Many of you might be aware that the recent rates of detention and deportation have been alarmingly high. Many immigrant families are being broken apart. A new report from the Applied Research Center gets into an important question: What happens to the children of parents who are detained or deported? What happens to these families? And most importantly, what’s going on in our name?

A little context, from the report:

In fiscal year 2011, the United States deported a record-breaking 397,000 people and detained nearly that many. According to federal data released to ARC through a Freedom of Information Act request, a growing number and proportion of deportees are parents.

Right now, there are at least 5,100 children currently living in foster care who cannot reunite with their detained or deported parents. Let that number sink in for a moment. And then consider the fact that if nothing changes in our policies and approaches to immigration, that number could jump to 15,000 in the next 5 years.

For a country that spends so much time preaching about the importance of family values, we are ignoring the welfare of THESE children and families. For a nation that holds up its historical identity (accurate or not) as a “nation of immigrants,” we are treating immigrant families with no regard for the rules of our own laws. Our policies are breaking homes apart. Our policies are tearing children from their parents.

And as it turns out this problem is sweeping the country, with cases emerging in 22 states. And if you don’t have an understanding of how horrific this experience can be, watch and listen to the story of Josefina and Clara:

And as we’ve seen time and again, immigrant women who experience domestic violence are at particular risk. They often face incredible burdens in accessing support and resources in the face of domestic violence. Further, immigrant women often face violence at the hands of the police and ICE.  And these same women are also at greater risk of losing their children in the detention and deportation process. The critical takeaway here, as shown in the ARC report, is that most child welfare departments lack systemic policies to keep families united when parents are detained or deported.
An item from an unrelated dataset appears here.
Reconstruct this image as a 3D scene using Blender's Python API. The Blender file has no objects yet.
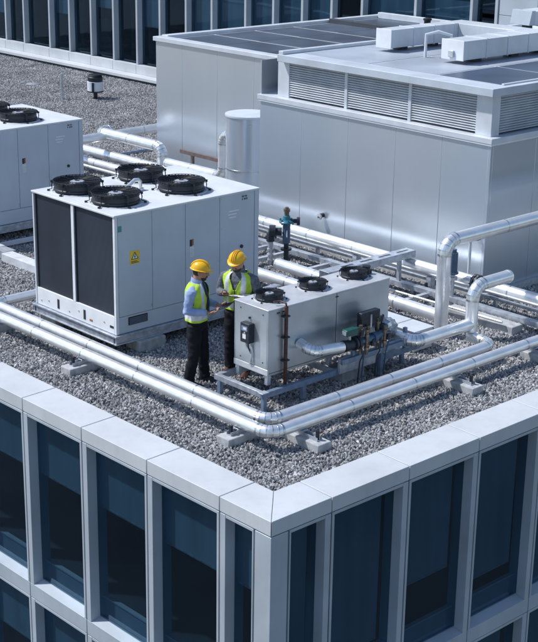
import bpy, bmesh, math, random
from mathutils import Vector, Matrix, noise
R = math.radians
PI = math.pi
rng = random.Random(7)
scene = bpy.context.scene
COL = scene.collection

# ------------------------------------------------------------------ materials
def rgb(c):
    return (c[0], c[1], c[2], 1.0)

def mat(name, col, rough=0.5, metal=0.0, var=0.06, vscale=3.0, bump=0.0, bscale=40.0, spec=0.5, rvar=0.08, stretch=None, col2=None, grime=0.0):
    m = bpy.data.materials.new(name); m.use_nodes = True
    nt = m.node_tree; N = nt.nodes; L = nt.links
    b = N['Principled BSDF']
    b.inputs['Roughness'].default_value = rough
    b.inputs['Metallic'].default_value = metal
    b.inputs['Specular IOR Level'].default_value = spec
    tc = N.new('ShaderNodeTexCoord')
    src = tc.outputs['Object']
    if stretch:
        mp = N.new('ShaderNodeMapping'); mp.inputs['Scale'].default_value = stretch
        L.new(src, mp.inputs['Vector']); src = mp.outputs['Vector']
    nz = N.new('ShaderNodeTexNoise'); nz.inputs['Scale'].default_value = vscale; nz.inputs['Detail'].default_value = 5
    L.new(src, nz.inputs['Vector'])
    mx = N.new('ShaderNodeMix'); mx.data_type = 'RGBA'
    a = col; c2 = col2 or tuple(x*(1-2*var) for x in col)
    mx.inputs['A'].default_value = rgb(tuple(min(1, x*(1+var)) for x in a)); mx.inputs['B'].default_value = rgb(c2)
    mr = N.new('ShaderNodeMapRange'); mr.inputs['From Min'].default_value = 0.35; mr.inputs['From Max'].default_value = 0.68
    L.new(nz.outputs['Fac'], mr.inputs['Value']); L.new(mr.outputs['Result'], mx.inputs['Factor'])
    colour = mx.outputs['Result']
    if grime:                       # blotchy weathering
        ng = N.new('ShaderNodeTexNoise'); ng.inputs['Scale'].default_value = 5.5; ng.inputs['Detail'].default_value = 9; ng.inputs['Roughness'].default_value = 0.72
        mg = N.new('ShaderNodeMapping'); mg.inputs['Scale'].default_value = (1, 1, 0.22); L.new(tc.outputs['Object'], mg.inputs['Vector']); L.new(mg.outputs['Vector'], ng.inputs['Vector'])
        rg = N.new('ShaderNodeMapRange'); rg.inputs['From Min'].default_value = 0.48; rg.inputs['From Max'].default_value = 0.72; rg.inputs['To Max'].default_value = grime
        L.new(ng.outputs['Fac'], rg.inputs['Value'])
        m2 = N.new('ShaderNodeMix'); m2.data_type = 'RGBA'; L.new(rg.outputs['Result'], m2.inputs['Factor']); L.new(colour, m2.inputs['A']); m2.inputs['B'].default_value = rgb(tuple(0.55*x for x in col))
        colour = m2.outputs['Result']
    L.new(colour, b.inputs['Base Color'])
    mr2 = N.new('ShaderNodeMapRange'); mr2.inputs['To Min'].default_value = max(0.02, rough-rvar); mr2.inputs['To Max'].default_value = rough+rvar
    nz2 = N.new('ShaderNodeTexNoise'); nz2.inputs['Scale'].default_value = vscale*2.3; nz2.inputs['Detail'].default_value = 4
    L.new(src, nz2.inputs['Vector']); L.new(nz2.outputs['Fac'], mr2.inputs['Value']); L.new(mr2.outputs['Result'], b.inputs['Roughness'])
    if bump:
        nb = N.new('ShaderNodeTexNoise'); nb.inputs['Scale'].default_value = bscale; nb.inputs['Detail'].default_value = 3
        L.new(src, nb.inputs['Vector'])
        bp = N.new('ShaderNodeBump'); bp.inputs['Strength'].default_value = bump; bp.inputs['Distance'].default_value = 0.01
        L.new(nb.outputs['Fac'], bp.inputs['Height']); L.new(bp.outputs['Normal'], b.inputs['Normal'])
    return m

M = {}
M['jacket'] = mat('pipe_cladding', (0.87, 0.885, 0.90), 0.32, 0.68, 0.05, 6, 0.10, 9, rvar=0.07)
M['jacket_elbow'] = mat('pipe_elbow_cladding', (0.85, 0.865, 0.88), 0.30, 0.74, 0.08, 14, 0.22, 30, rvar=0.1)
M['band'] = mat('pipe_band', (0.66, 0.68, 0.70), 0.3, 1.0)
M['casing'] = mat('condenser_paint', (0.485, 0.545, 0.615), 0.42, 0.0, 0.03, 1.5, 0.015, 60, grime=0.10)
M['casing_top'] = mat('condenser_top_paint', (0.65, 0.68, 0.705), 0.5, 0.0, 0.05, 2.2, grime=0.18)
M['seam'] = mat('dark_gap', (0.05, 0.06, 0.075), 0.7)
M['coil_frame'] = mat('white_frame_paint', (0.74, 0.76, 0.79), 0.45, 0.0, 0.04, 4)
M['black'] = mat('black_plastic', (0.010, 0.0155, 0.026), 0.5, 0.0, 0.1, 8)
M['blackwire'] = mat('black_wire', (0.008, 0.012, 0.020), 0.55, spec=0.25)
M['hub'] = mat('fan_hub_metal', (0.55, 0.58, 0.62), 0.4, 0.5, 0.1, 20)
M['galv'] = mat('galvanised_steel', (0.50, 0.54, 0.60), 0.42, 0.55, 0.14, 12, 0.05, 60)
M['bluesteel'] = mat('blue_grey_steel', (0.20, 0.27, 0.38), 0.45, 0.3, 0.12, 9)
M['room_wall'] = mat('plant_room_sheet', (0.63, 0.69, 0.76), 0.26, 0.66, 0.02, 0.6, 0.03, 1.0, rvar=0.025, stretch=(1, 1, 0.25))
M['trim'] = mat('pale_flashing', (0.60, 0.64, 0.69), 0.45, 0.1, 0.05, 3)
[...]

The report makes it clear: this is a systemic problem and it requires a systemic solution. Federal, state and local governments must create policies that protect families from separation. They have to get rid of the ones that are unjustly separating parents from children. New policy approaches have to put the family at the center and stop the collusion of child welfare and immigration. Parents should not be separated from their children. If we say that we value families, then we should protect them.